(begin)

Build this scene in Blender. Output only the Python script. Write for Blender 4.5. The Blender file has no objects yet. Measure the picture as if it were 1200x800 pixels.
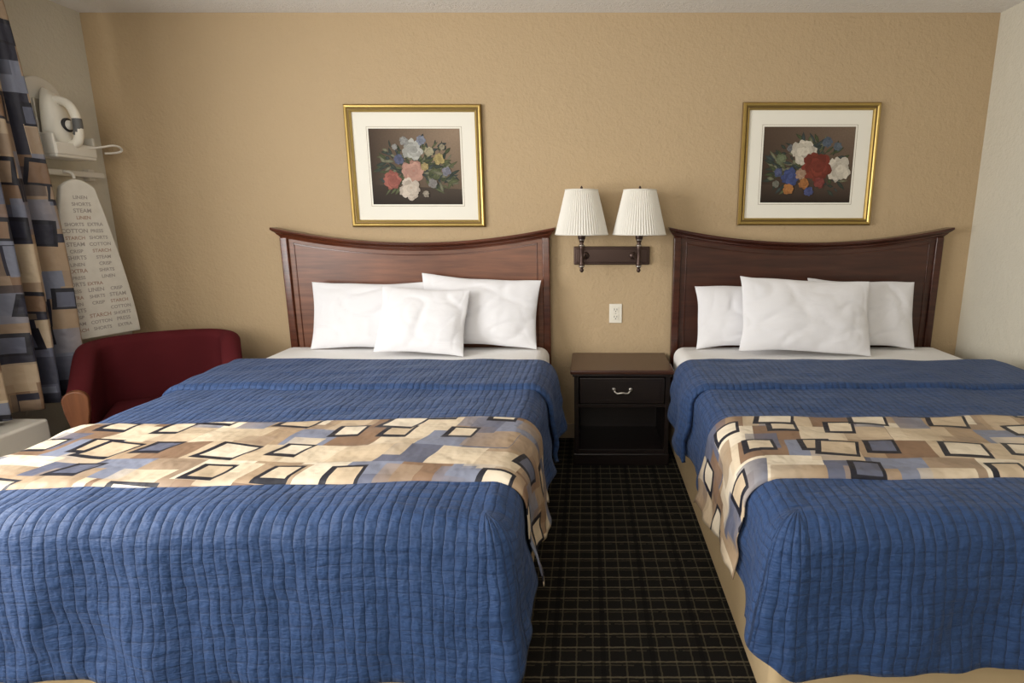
import bpy, bmesh, math, random
from mathutils import Vector, Matrix, noise
random.seed(7)
scene = bpy.context.scene
scene.view_settings.view_transform = 'Standard'
COL = scene.collection
PI = math.pi

# ------------------------------------------------------------------ node helpers
def new_mat(name):
    m = bpy.data.materials.new(name); m.use_nodes = True
    nt = m.node_tree
    b = nt.nodes['Principled BSDF']
    return m, nt, b
def lk(nt, v, sock):
    if isinstance(v, (int, float)): sock.default_value = v
    elif isinstance(v, tuple): sock.default_value = (*v, 1) if len(v) == 3 else v
    else: nt.links.new(v, sock)
def M(nt, op, a, b=0.0, c=None):
    n = nt.nodes.new('ShaderNodeMath'); n.operation = op
    lk(nt, a, n.inputs[0]); lk(nt, b, n.inputs[1])
    if c is not None: lk(nt, c, n.inputs[2])
    return n.outputs[0]
def MIX(nt, f, a, b):
    n = nt.nodes.new('ShaderNodeMix'); n.data_type = 'RGBA'
    lk(nt, f, n.inputs[0]); lk(nt, a, n.inputs[6]); lk(nt, b, n.inputs[7])
    return n.outputs[2]
def COORD(nt, kind='Object'):
    n = nt.nodes.new('ShaderNodeTexCoord'); return n.outputs[kind]
def SEP(nt, v):
    n = nt.nodes.new('ShaderNodeSeparateXYZ'); nt.links.new(v, n.inputs[0]); return n.outputs
def COMB(nt, x, y, z=0.0):
    n = nt.nodes.new('ShaderNodeCombineXYZ'); lk(nt, x, n.inputs[0]); lk(nt, y, n.inputs[1]); lk(nt, z, n.inputs[2]); return n.outputs[0]
def NOISE(nt, v, scale, detail=3, rough=.5):
    n = nt.nodes.new('ShaderNodeTexNoise'); nt.links.new(v, n.inputs['Vector'])
    n.inputs['Scale'].default_value = scale; n.inputs['Detail'].default_value = detail; n.inputs['Roughness'].default_value = rough
    return n.outputs['Fac']
def WHITE(nt, v):
    n = nt.nodes.new('ShaderNodeTexWhiteNoise'); n.noise_dimensions = '3D'; nt.links.new(v, n.inputs['Vector']); return n.outputs['Value']
def RAMP(nt, f, stops, const=False):
    n = nt.nodes.new('ShaderNodeValToRGB'); nt.links.new(f, n.inputs[0])
    cr = n.color_ramp
    if const: cr.interpolation = 'CONSTANT'
    while len(cr.elements) < len(stops): cr.elements.new(0.5)
    for e, (p, c) in zip(cr.elements, stops):
        e.position = p; e.color = (*c, 1)
    return n.outputs[0]
def BUMP(nt, b, h, strength=.3, dist=.01):
    n = nt.nodes.new('ShaderNodeBump'); n.inputs['Strength'].default_value = strength; n.inputs['Distance'].default_value = dist
    lk(nt, h, n.inputs['Height']); nt.links.new(n.outputs[0], b.inputs['Normal'])
def SCALEV(nt, v, s):
    n = nt.nodes.new('ShaderNodeMapping'); nt.links.new(v, n.inputs[0]); n.inputs['Scale'].default_value = s; return n.outputs[0]

def plain(name, col, rough=.5, metal=0., bump=None, var=.0, spec=None):
    m, nt, b = new_mat(name)
    co = COORD(nt)
    nz = NOISE(nt, co, 6, 4)
    c2 = tuple(x * (1 - var) for x in col)
    lk(nt, MIX(nt, nz, col, c2), b.inputs['Base Color'])
    b.inputs['Roughness'].default_value = rough; b.inputs['Metallic'].default_value = metal
    if spec is not None: b.inputs['Specular IOR Level'].default_value = spec
    if bump: BUMP(nt, b, NOISE(nt, co, bump[0], 4), bump[1], bump[2])
    return m

def wall_mat(name, col, scale=70, st=.35):
    m, nt, b = new_mat(name); co = COORD(nt)
    big = NOISE(nt, co, 1.3, 2)
    lk(nt, MIX(nt, big, tuple(c * .97 for c in col), tuple(min(1, c * 1.03) for c in col)), b.inputs['Base Color'])
    b.inputs['Roughness'].default_value = .75; b.inputs['Specular IOR Level'].default_value = .25
    h = NOISE(nt, co, scale, 3, .6)
    h2 = NOISE(nt, co, scale * .35, 2, .5)
    BUMP(nt, b, M(nt, 'ADD', h, h2), st, .006)
    return m

MAT_WALL = wall_mat('tan_textured_paint', (.49, .365, .222), 60, .7)
MAT_SIDE = wall_mat('cream_textured_paint', (.64, .60, .50), 60, .6)
MAT_CEIL = wall_mat('popcorn_ceiling', (.88, .87, .85), 130, .9)
MAT_TRIM = plain('trim_paint', (.35, .27, .18), .5)

def wood(name, dark, light, rough=.3, axis='x'):
    m, nt, b = new_mat(name); co = COORD(nt)
    s = {'x': (3, 30, 40), 'z': (35, 30, 3)}[axis]
    v = SCALEV(nt, co, s)
    n1 = NOISE(nt, v, 1.0, 5, .6)
    n2 = NOISE(nt, co, 3, 2)
    f = M(nt, 'ADD', M(nt, 'MULTIPLY', n1, .75), M(nt, 'MULTIPLY', n2, .3))
    lk(nt, RAMP(nt, f, [(.35, dark), (.68, light)]), b.inputs['Base Color'])
    b.inputs['Roughness'].default_value = rough
    BUMP(nt, b, n1, .06, .002)
    return m
MAT_MAHO = wood('mahogany_wood', (.10, .034, .016), (.23, .085, .040), .36)
MAT_MAHO_CAP = wood('mahogany_cap_wood', (.06, .018, .010), (.14, .042, .020), .22)
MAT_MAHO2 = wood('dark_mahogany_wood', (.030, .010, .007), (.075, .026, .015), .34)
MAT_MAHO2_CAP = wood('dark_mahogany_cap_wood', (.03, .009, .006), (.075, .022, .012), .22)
MAT_NS = wood('espresso_wood', (.008, .005, .005), (.018, .011, .010), .35)
MAT_NSTOP = wood('nightstand_top_wood', (.04, .015, .010), (.075, .03, .02), .25)
MAT_CHAIRWOOD = wood('cherry_wood', (.12, .04, .018), (.24, .09, .038), .3, 'z')

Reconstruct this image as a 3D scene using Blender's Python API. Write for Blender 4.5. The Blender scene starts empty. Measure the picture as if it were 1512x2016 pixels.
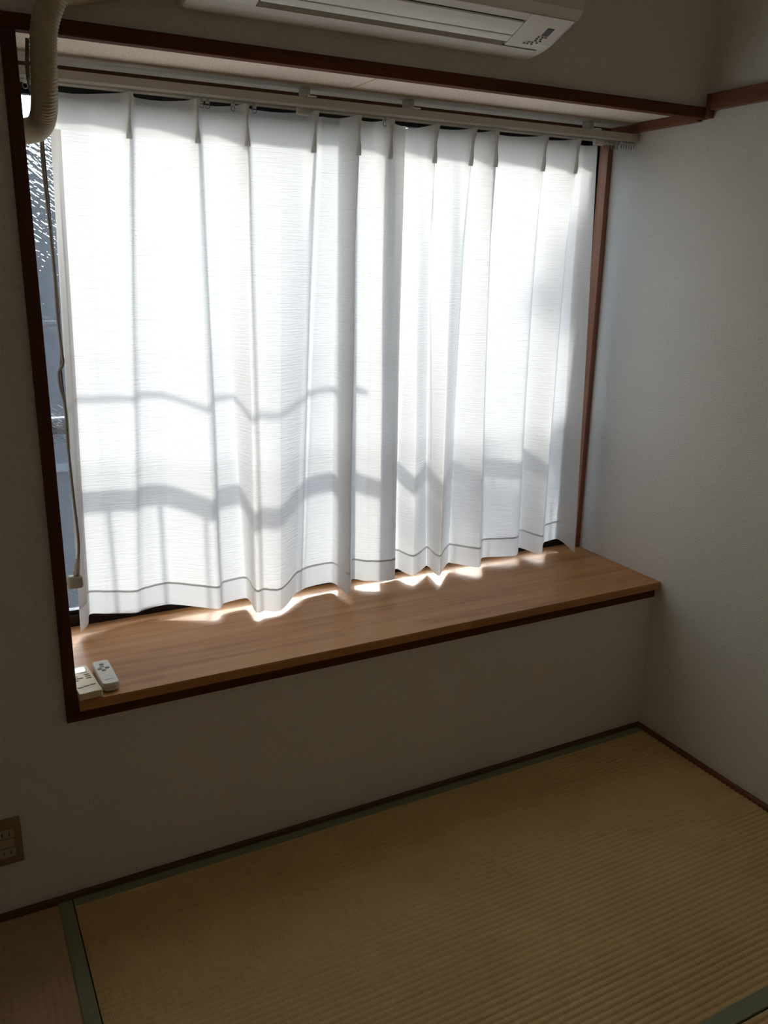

(end)

Check every line in the material above for the string "pixels", then give only the number of lines that have it.

### FULL SOLUTION
2